Por Esther Borrego Linares
Trabajadora social
Barcelona, septiembre 2014
Foto: http://pixabay.com
Era una noche del mes de mayo y yo tenía que acudir a un concierto para recaudar fondos para una asociación que colabora con un Hogar de niños huérfanos en Paraguay. Íbamos ya muchos conocidos y estábamos seguros de que nos encontraríamos con mucha más gente. Era una de esas situaciones de compromiso, que cuando llega el momento da un poco de pereza.
El concierto era en uno de los locales nocturnos de Barcelona en donde seguramente se reúne la mayoría de personas de clase más bien alta de la ciudad. En el local suele celebrarse un concierto benéfico cada quince días gracias a la disponibilidad y la generosidad de un grupo de gente, todos profesionales de diferentes ámbitos, que les gusta la música y que ponen su grupo a disposición de entidades que deseen recaudar fondos para continuar con su labor social. De esta manera, cuentan con la participación de muchas personas que, al mismo tiempo, que pasan un buen rato entre amigos, realizan una aportación económica dirigida a una buena causa.

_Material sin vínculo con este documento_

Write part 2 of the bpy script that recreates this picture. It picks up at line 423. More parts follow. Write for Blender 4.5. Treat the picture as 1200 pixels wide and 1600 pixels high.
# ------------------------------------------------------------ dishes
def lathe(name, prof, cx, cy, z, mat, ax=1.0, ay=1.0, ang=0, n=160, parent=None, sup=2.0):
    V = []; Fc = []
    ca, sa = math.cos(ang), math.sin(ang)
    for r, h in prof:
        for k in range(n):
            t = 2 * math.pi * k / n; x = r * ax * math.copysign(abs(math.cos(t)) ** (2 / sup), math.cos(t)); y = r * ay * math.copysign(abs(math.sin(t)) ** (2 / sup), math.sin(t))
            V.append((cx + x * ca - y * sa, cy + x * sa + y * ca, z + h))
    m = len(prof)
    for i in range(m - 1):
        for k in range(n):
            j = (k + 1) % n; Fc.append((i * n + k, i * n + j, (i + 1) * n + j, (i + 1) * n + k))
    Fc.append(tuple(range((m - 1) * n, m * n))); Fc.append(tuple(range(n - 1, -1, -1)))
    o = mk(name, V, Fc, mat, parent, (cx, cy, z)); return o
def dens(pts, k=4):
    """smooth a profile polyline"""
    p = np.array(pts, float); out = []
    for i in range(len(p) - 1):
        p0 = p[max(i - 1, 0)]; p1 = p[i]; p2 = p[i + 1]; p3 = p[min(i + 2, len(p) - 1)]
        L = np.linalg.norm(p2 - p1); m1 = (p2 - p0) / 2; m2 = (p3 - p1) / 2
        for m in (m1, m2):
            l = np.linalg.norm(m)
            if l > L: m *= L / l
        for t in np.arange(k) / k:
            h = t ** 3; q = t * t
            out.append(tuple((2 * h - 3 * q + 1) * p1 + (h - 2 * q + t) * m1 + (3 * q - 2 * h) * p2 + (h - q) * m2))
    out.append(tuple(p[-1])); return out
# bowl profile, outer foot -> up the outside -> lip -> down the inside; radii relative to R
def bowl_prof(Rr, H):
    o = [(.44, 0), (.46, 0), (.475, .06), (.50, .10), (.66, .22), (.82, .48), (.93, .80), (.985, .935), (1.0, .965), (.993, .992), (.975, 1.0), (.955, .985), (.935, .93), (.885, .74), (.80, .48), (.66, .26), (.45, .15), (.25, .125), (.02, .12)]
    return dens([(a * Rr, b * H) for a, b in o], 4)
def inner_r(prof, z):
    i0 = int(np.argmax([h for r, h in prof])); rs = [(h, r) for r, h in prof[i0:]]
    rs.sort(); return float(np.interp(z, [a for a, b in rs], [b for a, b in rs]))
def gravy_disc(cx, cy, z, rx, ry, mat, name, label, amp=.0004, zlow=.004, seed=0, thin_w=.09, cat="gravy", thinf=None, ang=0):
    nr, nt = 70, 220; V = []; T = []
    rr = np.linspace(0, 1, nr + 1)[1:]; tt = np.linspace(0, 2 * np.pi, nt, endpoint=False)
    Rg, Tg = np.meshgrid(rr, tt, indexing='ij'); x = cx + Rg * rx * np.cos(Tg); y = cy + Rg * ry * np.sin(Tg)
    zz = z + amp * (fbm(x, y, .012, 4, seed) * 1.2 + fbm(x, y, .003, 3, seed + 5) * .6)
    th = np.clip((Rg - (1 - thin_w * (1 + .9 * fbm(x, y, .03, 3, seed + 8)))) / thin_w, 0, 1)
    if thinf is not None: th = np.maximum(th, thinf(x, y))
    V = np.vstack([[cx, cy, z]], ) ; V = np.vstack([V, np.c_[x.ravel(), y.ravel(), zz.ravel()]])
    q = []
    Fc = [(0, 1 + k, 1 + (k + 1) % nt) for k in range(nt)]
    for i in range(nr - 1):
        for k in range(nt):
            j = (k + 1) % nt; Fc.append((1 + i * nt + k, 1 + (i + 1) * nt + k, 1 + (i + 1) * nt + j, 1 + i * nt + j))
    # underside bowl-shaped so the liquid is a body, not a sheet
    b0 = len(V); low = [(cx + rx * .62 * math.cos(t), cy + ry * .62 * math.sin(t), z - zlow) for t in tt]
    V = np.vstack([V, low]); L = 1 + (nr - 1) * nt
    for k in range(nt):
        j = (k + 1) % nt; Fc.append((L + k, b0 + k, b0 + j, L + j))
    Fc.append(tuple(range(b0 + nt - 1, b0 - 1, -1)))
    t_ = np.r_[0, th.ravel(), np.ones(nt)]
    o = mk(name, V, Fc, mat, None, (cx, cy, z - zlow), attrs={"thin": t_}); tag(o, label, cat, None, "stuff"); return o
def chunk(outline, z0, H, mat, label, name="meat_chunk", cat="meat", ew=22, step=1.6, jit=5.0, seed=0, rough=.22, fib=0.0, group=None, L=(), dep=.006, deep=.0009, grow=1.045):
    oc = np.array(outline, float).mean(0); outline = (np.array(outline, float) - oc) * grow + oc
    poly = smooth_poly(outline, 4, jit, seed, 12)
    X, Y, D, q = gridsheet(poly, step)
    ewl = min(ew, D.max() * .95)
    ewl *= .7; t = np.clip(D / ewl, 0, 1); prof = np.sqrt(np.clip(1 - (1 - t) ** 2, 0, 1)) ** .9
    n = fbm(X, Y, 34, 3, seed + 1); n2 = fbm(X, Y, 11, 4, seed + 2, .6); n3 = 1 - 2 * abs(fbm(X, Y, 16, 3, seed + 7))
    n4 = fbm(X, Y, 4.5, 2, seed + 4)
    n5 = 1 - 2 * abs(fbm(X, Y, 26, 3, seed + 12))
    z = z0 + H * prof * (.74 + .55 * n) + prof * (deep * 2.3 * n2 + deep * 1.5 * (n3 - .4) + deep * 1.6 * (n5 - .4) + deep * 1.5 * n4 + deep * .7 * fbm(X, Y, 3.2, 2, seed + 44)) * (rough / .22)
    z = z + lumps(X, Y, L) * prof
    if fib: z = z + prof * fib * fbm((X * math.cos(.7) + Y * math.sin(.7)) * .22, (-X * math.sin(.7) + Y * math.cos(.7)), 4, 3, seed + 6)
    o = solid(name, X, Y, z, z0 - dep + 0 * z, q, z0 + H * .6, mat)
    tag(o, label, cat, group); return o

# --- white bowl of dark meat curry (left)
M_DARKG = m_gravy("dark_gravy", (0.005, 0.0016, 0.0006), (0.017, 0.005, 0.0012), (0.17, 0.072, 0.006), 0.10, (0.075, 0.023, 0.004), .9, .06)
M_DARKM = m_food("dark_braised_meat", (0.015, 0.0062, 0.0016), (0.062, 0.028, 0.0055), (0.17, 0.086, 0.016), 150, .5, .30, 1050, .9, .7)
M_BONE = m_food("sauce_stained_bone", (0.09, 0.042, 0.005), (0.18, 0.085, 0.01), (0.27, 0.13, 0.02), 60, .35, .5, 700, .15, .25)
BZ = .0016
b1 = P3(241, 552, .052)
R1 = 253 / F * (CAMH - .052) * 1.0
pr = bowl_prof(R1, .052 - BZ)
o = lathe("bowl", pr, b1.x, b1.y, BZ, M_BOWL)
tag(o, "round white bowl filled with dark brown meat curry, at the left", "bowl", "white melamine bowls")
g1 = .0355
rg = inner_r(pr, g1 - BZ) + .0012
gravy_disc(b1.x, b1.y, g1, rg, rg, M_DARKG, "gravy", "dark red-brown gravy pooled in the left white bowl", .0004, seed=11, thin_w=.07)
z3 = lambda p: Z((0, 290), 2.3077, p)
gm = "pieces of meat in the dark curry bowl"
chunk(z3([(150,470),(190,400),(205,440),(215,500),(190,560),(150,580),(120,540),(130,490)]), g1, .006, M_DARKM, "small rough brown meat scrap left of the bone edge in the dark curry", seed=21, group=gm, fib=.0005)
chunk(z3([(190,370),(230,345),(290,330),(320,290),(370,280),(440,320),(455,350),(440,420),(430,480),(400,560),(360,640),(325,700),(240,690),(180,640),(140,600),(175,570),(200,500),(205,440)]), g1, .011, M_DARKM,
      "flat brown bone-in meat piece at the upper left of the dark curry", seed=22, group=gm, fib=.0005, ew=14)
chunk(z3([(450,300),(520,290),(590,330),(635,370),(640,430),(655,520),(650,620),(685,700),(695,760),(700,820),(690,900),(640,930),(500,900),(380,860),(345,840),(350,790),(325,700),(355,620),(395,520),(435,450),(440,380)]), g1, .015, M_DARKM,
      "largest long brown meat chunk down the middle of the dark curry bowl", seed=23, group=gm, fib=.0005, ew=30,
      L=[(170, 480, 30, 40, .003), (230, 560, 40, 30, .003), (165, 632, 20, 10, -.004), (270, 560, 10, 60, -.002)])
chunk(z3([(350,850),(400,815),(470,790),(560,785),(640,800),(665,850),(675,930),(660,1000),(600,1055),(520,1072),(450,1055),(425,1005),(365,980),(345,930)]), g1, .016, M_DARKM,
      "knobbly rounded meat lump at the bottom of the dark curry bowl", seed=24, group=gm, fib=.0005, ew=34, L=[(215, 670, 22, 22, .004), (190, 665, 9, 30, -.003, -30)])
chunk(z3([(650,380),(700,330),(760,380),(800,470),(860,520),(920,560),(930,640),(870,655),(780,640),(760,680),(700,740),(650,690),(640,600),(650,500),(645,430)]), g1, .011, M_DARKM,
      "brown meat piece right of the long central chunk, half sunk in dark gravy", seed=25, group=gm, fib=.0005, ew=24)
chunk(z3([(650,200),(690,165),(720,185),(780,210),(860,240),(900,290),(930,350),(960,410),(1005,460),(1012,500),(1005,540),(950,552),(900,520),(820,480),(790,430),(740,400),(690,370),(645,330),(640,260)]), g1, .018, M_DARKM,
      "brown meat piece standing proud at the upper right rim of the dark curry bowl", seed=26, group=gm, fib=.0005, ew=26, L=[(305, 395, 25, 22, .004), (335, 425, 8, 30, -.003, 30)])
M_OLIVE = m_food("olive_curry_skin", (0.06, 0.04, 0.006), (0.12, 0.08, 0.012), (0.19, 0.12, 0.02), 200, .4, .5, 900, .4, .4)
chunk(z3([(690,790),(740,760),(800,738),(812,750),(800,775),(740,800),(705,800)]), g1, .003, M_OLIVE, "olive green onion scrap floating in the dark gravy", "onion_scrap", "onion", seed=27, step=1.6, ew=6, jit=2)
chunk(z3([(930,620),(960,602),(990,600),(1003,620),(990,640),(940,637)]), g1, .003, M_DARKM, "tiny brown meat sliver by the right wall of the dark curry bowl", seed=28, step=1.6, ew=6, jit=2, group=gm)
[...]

No obstante, en medio de toda aquella gente, había un grupo que no era como los demás. Era un grupo de personas que vivían en un piso de acogida y que estaban vinculadas a la asociación porque habían hecho manualidades para enviar a los niños o habían colaborado doblando trípticos y grapando memorias.
Allí, con la sala llena, y mientras tocaba el grupo que ofrecía el concierto, se encontraban entre el público unas cuantas personas que habían sido acogidas en un piso de Ciutat Vella. Tal vez alguien llegó a preguntarse qué hacían allí, si debían estar o cómo es que estaban.
La noche transcurrió para todos de la mejor manera posible, el grupo sonaba bien, las canciones eran conocidas por la gran mayoría del público y nos fuimos encontrando con amigos que hacía tiempo que no veíamos.
Pero lo mejor de todo, fue que aquel grupo de personas que no conocía a mucha gente, no sólo hizo patente su solidaridad colaborando con un Hogar para niños con VIH de Paraguay, lo que ya es loable de por sí, sino que supieron hacer fiesta bailando sin parar, disfrutando de la música, del entorno, del momento… Ellos, no se habían preguntado si tenían que estar allí ni si los demás tenían que estar.
Si entendemos la fiesta, tal como dice Francesc Torralba: «la fiesta es comunicar, abrirse a los demás, establecer vínculos, hacer fluir los mensajes» podemos decir que aquella noche, en aquel concierto benéfico, vivimos una auténtica fiesta, en la que pudimos disfrutar de cómo el cuerpo es un medio de expresión que supera los límites que a veces nos imponemos.
El regalo de esa noche fue poder ver cómo bailaban y disfrutaban sin prestar atención a su alrededor; se sentían los protagonistas de su fiesta. Durante dos horas, todos los que estábamos allí, pudimos disfrutar de un milagro y esto hizo que aquella fuera una noche especial y diferente.